Ekweremadu spoke at a lecture entitled “African Politics: The Dynamics and Lesson”, which he delivered at the House of Commons, Parliament of the United Kingdom (UK).

He explained how the Supreme Court saved Nigeria and its democracy, when it held that the decision of a party in it’s national convention is final and binding.

“Lately, the Supreme Court of Nigeria saved democracy in the country in its judgment on the Peoples Democratic Party, PDP, crisis when it held that the decision of a party in its national convention is final and binding.

“Also, after the PDP lost election in Nigeria in 2015, the APC-led government ran riot and began to indict, arrest, investigate, and detain its opponents and individual enemies.

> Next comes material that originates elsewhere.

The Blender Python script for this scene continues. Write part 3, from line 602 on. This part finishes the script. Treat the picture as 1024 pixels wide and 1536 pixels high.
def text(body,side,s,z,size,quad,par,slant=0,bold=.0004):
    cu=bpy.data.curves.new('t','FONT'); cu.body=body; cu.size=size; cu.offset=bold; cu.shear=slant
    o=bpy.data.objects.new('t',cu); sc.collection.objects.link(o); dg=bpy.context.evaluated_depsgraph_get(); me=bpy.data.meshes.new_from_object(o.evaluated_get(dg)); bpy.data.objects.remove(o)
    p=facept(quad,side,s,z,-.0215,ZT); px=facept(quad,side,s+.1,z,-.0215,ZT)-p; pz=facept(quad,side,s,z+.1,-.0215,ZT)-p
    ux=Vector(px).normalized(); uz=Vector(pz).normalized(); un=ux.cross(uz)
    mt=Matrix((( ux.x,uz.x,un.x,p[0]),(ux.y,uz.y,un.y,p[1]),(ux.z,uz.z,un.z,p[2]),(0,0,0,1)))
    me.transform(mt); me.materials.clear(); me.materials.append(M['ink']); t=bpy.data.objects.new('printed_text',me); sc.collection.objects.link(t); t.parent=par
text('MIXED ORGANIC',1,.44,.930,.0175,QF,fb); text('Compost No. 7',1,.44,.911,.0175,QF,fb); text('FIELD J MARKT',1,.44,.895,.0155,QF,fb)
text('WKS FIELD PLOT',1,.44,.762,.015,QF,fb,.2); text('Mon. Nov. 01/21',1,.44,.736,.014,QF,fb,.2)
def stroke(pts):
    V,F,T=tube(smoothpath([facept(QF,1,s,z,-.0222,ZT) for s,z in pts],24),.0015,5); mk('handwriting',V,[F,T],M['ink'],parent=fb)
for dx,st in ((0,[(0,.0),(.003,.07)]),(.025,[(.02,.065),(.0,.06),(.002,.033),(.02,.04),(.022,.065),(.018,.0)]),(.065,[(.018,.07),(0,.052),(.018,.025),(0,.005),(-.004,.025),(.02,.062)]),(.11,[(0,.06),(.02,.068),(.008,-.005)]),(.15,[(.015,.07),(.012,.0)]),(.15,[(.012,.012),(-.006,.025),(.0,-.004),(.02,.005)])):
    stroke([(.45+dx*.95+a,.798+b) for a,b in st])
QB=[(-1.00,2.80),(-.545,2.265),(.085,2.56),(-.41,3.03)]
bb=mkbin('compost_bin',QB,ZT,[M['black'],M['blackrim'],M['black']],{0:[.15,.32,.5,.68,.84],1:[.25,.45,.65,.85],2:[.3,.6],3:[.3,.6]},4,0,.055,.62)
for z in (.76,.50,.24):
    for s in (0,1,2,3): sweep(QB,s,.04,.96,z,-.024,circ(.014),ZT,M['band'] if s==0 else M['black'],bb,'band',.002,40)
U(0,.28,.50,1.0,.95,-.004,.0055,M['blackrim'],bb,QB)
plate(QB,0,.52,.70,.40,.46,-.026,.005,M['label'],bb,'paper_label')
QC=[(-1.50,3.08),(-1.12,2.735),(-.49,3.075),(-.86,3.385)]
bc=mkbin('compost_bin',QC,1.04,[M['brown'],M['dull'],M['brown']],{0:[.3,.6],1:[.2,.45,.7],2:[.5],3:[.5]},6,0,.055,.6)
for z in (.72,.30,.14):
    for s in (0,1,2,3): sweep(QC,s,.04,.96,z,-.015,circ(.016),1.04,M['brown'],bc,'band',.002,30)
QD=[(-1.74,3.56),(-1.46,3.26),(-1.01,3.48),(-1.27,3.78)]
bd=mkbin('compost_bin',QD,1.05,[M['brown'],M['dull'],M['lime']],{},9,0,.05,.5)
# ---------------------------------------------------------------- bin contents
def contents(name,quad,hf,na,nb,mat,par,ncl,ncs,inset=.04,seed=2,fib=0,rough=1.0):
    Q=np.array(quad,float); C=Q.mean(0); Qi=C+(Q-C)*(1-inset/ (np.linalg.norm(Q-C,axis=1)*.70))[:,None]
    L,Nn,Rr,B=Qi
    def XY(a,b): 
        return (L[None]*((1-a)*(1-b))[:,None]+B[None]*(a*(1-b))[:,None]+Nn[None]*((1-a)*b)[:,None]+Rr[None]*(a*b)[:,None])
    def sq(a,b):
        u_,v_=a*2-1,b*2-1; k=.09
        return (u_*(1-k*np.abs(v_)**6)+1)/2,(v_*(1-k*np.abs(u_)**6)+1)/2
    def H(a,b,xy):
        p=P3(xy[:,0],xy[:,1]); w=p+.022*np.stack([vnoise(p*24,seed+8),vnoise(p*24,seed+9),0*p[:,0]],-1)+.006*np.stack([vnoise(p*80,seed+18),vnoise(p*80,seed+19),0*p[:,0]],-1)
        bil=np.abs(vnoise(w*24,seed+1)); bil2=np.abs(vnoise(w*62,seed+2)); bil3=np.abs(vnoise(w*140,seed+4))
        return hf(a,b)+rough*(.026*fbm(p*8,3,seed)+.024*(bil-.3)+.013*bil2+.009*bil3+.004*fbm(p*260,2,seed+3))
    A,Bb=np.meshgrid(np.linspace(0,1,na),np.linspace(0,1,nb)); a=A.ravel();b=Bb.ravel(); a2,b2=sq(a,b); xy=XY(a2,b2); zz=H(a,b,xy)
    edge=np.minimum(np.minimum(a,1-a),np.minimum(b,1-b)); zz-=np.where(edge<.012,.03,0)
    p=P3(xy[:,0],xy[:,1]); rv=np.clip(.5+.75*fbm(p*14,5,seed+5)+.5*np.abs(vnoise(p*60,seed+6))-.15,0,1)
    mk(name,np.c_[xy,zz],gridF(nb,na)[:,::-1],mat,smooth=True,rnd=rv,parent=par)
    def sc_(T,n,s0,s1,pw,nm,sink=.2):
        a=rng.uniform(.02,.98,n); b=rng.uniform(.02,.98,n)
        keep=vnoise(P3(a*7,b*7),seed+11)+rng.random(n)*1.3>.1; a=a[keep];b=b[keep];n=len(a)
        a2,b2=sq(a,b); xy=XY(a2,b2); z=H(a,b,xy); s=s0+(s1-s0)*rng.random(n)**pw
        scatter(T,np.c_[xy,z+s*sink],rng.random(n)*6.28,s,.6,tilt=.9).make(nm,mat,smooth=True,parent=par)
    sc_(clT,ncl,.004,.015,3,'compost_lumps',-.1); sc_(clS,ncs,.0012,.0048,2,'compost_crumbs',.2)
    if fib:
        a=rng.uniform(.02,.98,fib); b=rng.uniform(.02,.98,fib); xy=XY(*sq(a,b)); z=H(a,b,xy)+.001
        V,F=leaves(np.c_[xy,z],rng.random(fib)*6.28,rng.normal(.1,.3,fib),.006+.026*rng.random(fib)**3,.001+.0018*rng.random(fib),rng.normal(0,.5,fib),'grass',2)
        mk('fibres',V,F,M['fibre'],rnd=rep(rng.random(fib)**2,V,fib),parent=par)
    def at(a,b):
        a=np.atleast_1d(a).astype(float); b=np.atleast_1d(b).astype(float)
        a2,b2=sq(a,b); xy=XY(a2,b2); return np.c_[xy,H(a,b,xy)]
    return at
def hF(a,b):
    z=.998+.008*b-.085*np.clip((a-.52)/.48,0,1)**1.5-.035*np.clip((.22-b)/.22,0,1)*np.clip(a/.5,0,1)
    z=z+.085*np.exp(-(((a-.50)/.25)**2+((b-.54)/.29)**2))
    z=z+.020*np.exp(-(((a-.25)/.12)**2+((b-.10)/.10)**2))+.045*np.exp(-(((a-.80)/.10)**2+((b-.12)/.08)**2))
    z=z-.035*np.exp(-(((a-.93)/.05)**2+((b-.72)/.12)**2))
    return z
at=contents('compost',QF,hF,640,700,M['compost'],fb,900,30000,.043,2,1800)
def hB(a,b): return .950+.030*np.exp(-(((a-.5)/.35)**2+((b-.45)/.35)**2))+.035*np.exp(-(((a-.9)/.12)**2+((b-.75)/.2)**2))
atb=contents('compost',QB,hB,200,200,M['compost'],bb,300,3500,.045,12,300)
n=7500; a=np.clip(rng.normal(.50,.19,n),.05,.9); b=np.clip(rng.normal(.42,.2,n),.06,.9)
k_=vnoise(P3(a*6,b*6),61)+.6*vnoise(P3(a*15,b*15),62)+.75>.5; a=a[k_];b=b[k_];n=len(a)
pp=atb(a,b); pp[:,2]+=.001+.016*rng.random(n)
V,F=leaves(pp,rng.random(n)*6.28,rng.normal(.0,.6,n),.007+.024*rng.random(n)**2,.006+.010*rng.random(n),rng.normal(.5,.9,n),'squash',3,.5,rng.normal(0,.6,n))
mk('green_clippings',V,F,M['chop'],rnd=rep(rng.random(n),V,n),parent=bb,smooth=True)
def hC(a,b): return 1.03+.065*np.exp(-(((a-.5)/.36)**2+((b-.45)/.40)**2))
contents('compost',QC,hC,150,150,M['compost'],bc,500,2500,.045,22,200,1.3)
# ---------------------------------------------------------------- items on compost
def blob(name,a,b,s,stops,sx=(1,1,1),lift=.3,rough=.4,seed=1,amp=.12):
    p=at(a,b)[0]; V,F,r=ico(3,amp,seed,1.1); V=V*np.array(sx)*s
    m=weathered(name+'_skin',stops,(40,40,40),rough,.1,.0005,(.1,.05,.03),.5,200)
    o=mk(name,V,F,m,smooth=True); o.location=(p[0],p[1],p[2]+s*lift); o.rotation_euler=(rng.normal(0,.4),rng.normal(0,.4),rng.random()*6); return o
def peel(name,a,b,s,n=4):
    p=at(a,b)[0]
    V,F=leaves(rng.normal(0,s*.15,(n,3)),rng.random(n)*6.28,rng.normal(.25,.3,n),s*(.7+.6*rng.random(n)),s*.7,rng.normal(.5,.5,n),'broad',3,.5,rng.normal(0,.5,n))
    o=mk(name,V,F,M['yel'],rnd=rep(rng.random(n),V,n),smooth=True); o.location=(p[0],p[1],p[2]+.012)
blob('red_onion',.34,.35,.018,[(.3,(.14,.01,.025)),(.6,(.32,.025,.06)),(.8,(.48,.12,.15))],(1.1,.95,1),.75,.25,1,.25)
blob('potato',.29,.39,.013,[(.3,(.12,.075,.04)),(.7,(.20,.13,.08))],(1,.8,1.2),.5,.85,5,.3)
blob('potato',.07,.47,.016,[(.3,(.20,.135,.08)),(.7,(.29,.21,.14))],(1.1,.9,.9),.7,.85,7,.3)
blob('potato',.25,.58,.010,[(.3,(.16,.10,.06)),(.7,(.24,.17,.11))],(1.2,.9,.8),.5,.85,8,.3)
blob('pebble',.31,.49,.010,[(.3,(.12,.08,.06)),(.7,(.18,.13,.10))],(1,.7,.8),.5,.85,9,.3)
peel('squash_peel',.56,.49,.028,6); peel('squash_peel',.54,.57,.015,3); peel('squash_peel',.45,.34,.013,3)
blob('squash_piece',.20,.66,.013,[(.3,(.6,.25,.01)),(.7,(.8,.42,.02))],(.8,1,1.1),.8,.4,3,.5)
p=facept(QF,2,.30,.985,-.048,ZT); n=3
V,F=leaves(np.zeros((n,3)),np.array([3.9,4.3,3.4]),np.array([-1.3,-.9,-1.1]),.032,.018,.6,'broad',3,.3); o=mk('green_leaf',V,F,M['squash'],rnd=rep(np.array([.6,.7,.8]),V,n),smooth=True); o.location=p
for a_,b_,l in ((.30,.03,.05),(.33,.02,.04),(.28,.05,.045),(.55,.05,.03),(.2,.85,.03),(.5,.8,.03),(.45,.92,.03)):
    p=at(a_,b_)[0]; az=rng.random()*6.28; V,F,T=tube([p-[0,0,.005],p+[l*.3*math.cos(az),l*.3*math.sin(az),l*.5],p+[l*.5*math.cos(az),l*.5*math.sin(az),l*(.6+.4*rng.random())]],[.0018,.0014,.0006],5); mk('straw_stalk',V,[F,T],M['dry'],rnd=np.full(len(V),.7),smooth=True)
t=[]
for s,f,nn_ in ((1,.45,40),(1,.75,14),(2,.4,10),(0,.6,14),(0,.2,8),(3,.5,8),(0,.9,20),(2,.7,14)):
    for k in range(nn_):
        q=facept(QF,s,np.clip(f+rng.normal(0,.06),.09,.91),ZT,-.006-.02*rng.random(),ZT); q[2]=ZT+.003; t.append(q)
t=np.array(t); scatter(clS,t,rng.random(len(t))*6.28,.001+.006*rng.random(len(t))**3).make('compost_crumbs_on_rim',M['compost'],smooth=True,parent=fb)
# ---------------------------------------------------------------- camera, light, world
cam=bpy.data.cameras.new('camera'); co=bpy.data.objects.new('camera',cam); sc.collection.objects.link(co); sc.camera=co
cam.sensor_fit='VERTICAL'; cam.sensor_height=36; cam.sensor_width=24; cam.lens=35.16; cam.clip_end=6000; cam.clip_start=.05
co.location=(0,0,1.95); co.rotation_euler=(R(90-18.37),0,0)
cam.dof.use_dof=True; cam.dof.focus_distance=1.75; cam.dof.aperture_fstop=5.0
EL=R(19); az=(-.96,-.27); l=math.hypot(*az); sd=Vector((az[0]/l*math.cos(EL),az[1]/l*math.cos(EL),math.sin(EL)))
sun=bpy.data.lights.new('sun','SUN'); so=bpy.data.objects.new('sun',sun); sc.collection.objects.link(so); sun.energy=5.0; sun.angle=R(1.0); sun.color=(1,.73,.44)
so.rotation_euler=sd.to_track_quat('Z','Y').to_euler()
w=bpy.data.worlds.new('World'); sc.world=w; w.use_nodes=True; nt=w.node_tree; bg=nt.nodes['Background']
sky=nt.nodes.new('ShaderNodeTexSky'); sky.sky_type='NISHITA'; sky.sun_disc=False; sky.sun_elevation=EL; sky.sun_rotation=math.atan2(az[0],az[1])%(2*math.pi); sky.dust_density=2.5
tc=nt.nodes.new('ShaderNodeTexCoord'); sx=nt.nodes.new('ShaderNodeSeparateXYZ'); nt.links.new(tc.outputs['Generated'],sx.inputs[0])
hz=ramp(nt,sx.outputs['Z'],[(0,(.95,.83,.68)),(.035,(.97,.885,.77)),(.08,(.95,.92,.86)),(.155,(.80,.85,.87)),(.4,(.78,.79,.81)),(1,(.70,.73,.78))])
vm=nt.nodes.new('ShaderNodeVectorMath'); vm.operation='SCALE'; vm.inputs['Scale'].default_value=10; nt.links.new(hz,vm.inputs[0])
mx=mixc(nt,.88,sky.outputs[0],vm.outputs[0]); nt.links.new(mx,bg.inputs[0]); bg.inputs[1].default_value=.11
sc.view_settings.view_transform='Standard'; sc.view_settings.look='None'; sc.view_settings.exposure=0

The judiciary was its major roadblock,” Ekweremadu said.

He warned that democracy will be highly imperiled and transmute to civilian dictatorship without respect for key institutions of democracy by African leaders.

He decried the widespread coercion of the press, civil society, the judiciary, and parliaments by some African leaders, whom he said had no regard for their oaths of office and constitutional limits of their powers.

The former Speaker of the Parliament of the Economic Community of West African States (ECOWAS), regretted that “outside Nigeria, South Africa, and a few others, most African parliaments are largely caged and often reduced to rubber stamps and appendages of the executive.”

He cited the case of Cameroon where the constitution had been severally amended to keep 84 years old President Paul Biya in power since November 1982 and Uganda where the parliament recently voted to remove the constitutional age limit to elongate the tenure of 73 years old President Yoweri Museveni, who has been in office for about 30 years.

He, however, commended the judiciary for critical interventions to save democracy in Nigeria’s intra-party dispute as well as the Gambian, Kenyan and Liberian presidential elections.